Today, I know how to shut a ministry down. I can raise $45,000 in a month to make a big move. I know how to kill a worship service. How to start a new worship service. How to hire a leader. How to fire one. How to have tough and easy conversations. You can blow through those experiences, but I would encourage you to go through them slowly, write down what you learned, and process it with someone.

Lastly, get a coach—someone who is steps ahead of you in the journey. Get someone you respect who can speak into your leadership, give advice, and be a sounding board. It is helpful if this person is not at your church so you can be completely honest with them and not hold back.
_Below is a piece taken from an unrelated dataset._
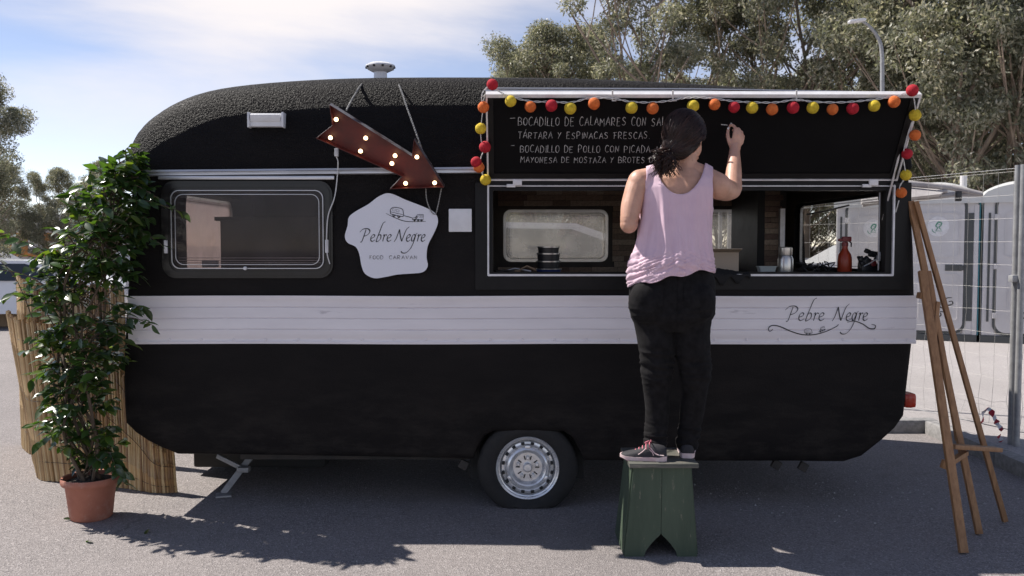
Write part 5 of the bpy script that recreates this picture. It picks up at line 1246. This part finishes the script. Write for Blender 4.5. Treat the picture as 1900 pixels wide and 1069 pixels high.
for k in range(1300):
    th = rnd.uniform(0, 2*math.pi); zz = rnd.uniform(-.35, 1)
    r_ = math.sqrt(max(0, 1-zz*zz)); d0 = (Sh*r_*math.cos(th)+Fh*r_*math.sin(th)+Vector((0, 0, zz))).normalized()
    if d0.dot(Fh) > .62 and zz < .6: continue
    p0_ = HEAD+Vector((0, 0, .01)); e0 = (TIE-p0_).normalized(); q = []
    ang_t = d0.angle(e0)
    if ang_t < .15: continue
    off_ = rnd.uniform(.000, .0065); wav = rnd.uniform(0, 6); ax = d0.cross(e0).normalized()
    for i in range(13):
        t = i/12; dd = Matrix.Rotation(ang_t*t, 3, ax) @ d0
        h = hbv.ray_cast(p0_+dd*.3, -dd)[0]
        if h is None: q = []; break
        q.append(h+dd*(off_*(1-t*.3)+.001)+ax*.0035*math.sin(wav+t*6+k))
    if len(q) < 6: continue
    tube(b, q, [(.0016+.0006*math.sin(i), .0011) for i in range(len(q))], 4, cap=False)
for k in range(70):
    th = rnd.uniform(0, 6.28); zz = rnd.uniform(-.2, 1); r_ = math.sqrt(1-zz*zz); d0 = (Sh*r_*math.cos(th)+Fh*r_*math.sin(th)+Vector((0, 0, zz))).normalized()
    if d0.dot(Fh) > .6: continue
    h = hbv.ray_cast(HEAD+Vector((0, 0, .01))+d0*.3, -d0)[0]
    if h is None: continue
    tn_ = (TIE-h).normalized(); q = [h, h+d0*.010+tn_*.02, h+d0*rnd.uniform(.010, .022)+tn_*.045+Vector((rnd.uniform(-.01, .01), 0, rnd.uniform(-.008, .008))), h+d0*rnd.uniform(.006, .026)+tn_*.07]
    tube(b, crom(q, 4), .0006, 3, cap=False)
obj('hair_strands', b, M['hair'], hair)
b = NB()
for k in range(330):                    # curls of the ponytail
    a = rnd.uniform(0, 6.28); s0_ = TIE+Vector((rnd.uniform(-.014, .014), rnd.uniform(-.02, .005), rnd.uniform(-.014, .014)))
    tx, ty = (rnd.gauss(1236, 10), rnd.uniform(300, 330)) if k % 3 else (rnd.gauss(1219, 6), rnd.uniform(278, 318))
    e_ = W(tx, ty, 4.185+rnd.uniform(-.012, .03)); n_ = 16; ph = rnd.uniform(0, 6); rr_ = rnd.uniform(.004, .011); tn = rnd.uniform(1.3, 2.6); q = []
    bulge = Vector((rnd.uniform(-.022, .018), rnd.uniform(-.025, .01), rnd.uniform(-.005, .02)))
    for i in range(n_):
        t = i/(n_-1); p = s0_.lerp(e_, t)+bulge*math.sin(math.pi*t); q.append(p+Vector((rr_*math.sin(ph+t*tn*6.28), rr_*.8*math.cos(ph+t*tn*6.28), 0))*min(1, t*3))
    tube(b, q, [.0022*(1-.6*i/n_)+.0004 for i in range(n_)], 4, cap=False)
obj('ponytail', b, M['hair'], hair)
b = NB(); ball(b, TIE+Vector((0, -.002, 0)), .022, (1, .8, 1)); ball(b, W(1233, 303, 4.195), .030, (.8, .6, 1.2)); ball(b, W(1222, 292, 4.195), .022, (.9, .7, 1.1)); obj('ponytail_core', b, M['hair2'], hair)

# shoes
def shoe(ax0, heel, toe, name='shoe'):
    d = (toe-heel); L_ = d.length; d.normalize(); s = Vector((-d.y, d.x, 0)); z0 = STZ
    def P_(u, v, h): return heel+d*(u*L_)+s*v+Vector((0, 0, h))
    sh = link(name, bpy.data.meshes.new(name), per)
    b = NB(); rows = []
    st_ = [(0, .022, .062), (.06, .032, .072), (.18, .036, .078), (.32, .036, .082), (.42, .036, .074), (.55, .040, .058), (.70, .043, .046), (.84, .041, .038), (.95, .030, .030), (1.0, .014, .024)]
    for u, hw, ht in st_:
        rows.append([b.verts.new(P_(u, hw*math.cos(math.pi*k/10), .020+(ht-.020)*math.sin(math.pi*k/10)**.7)) for k in range(11)])
    for A, B in zip(rows, rows[1:]):
        for k in range(10): b.faces.new((A[k], A[k+1], B[k+1], B[k]))
        b.faces.new((A[10], A[0], B[0], B[10]))
    b.faces.new(rows[0]); b.faces.new(rows[-1][::-1]); bmesh.ops.recalc_face_normals(b, faces=b.faces[:]); b.to_mesh(sh.data); b.free(); sm(sh.data, 60); sh.data.materials.append(M['shoe'])
    b = NB(); lo, hi = [], []
    out = [(u, hw) for u, hw, _ in st_]; loop = out+[(u, -hw) for u, hw in out[::-1]]
    for j, (u, v) in enumerate(loop):
        t = .004*abs(math.sin(j*1.9)); lo.append(b.verts.new(P_(u*1.02-.01, v*1.02, .001+(.010 if u > .93 else 0)))); hi.append(b.verts.new(P_(u*1.02-.01, v*1.07, .018+(.006 if u > .9 or u < .1 else 0)+t*.3)))
    n = len(lo); b.faces.new(lo[::-1]); b.faces.new(hi)
    for i in range(n): b.faces.new((lo[i], lo[(i+1) % n], hi[(i+1) % n], hi[i]))
    obj('sole', b, M['sole'], sh)
    b = NB()
    for k in range(5):
        u = .36+k*.075; h = .080-k*.009
        tube(b, crom([P_(u, -.030, h-.016), P_(u+.01, 0, h+.004), P_(u, .030, h-.016)], 5), .0028, 5)
    tube(b, crom([P_(.34, 0, .086), P_(.38, .035, .098), P_(.46, .04, .09), P_(.40, .015, .084)], 6), .0025, 5); tube(b, crom([P_(.34, 0, .086), P_(.36, -.035, .102), P_(.46, -.042, .092), P_(.40, -.015, .084)], 6), .0025, 5)
    obj('lace', b, M['shoepink'], sh)
    for sd in (-1, 1):
        b = NB()
        tube(b, crom([P_(.05, sd*.036, .03), P_(.22, sd*.041, .038), P_(.34, sd*.040, .066)], 6), .003, 5); tube(b, crom([P_(.60, sd*.043, .032), P_(.52, sd*.042, .045), P_(.44, sd*.040, .062)], 6), .002, 5); tube(b, crom([P_(.27, sd*.040, .03), P_(.30, sd*.0405, .045), P_(.36, sd*.040, .058)], 6), .002, 5)
        obj('side_stripe', b, M['sole'], sh)
h_ = Vector((W(1236, 850, 4.21).x, 4.20, STZ)); shoe(None, h_, h_+Vector((-.215, .045, 0)))
h_ = Vector((W(1273, 840, 4.29).x-.004, 4.24, STZ)); shoe(None, h_, h_+Vector((.035, .215, 0)))
# chalk held in the hand
b = NB(); ct = MB_(1357, 229); hand = hp(-9, -27, .044); tube(b, [ct.lerp(hand, .05), hand+(hand-ct)*.25], .0048, 8); ck = obj('chalk', b, mat('chalk_stick', (.75, .74, .72), .9)); tag(ck, 'white chalk stick held in the woman\'s raised right hand', 'chalk')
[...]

WHAT I WISH I’D KNOWN ABOUT COMMITMENT

Commit to outlast everyone. Put down roots and commit to one church and city. When you start a church, it is exciting. Then the hard work starts. People stop coming, someone gets angry, shepherding sets in, and it is hard work. That is why, before you start a church, commit to that church and to that city. Put down roots.

When we started our church, our prayer was that we would die in Tucson. We wanted to give our lives to one church, to one city, and to one movement. We prayed that a million people would follow Jesus because of our church. This commitment has helped when times are the darkest, because sometimes your calling is all you have. You will come back to it, question it, and wonder if you heard God correctly. If you commit to stay, it makes difficult situations a little easier. They still hurt and are painful, but when we hit rough patches, my wife and I would look at each other and say, “We decided to outlast them, so let’s push through.”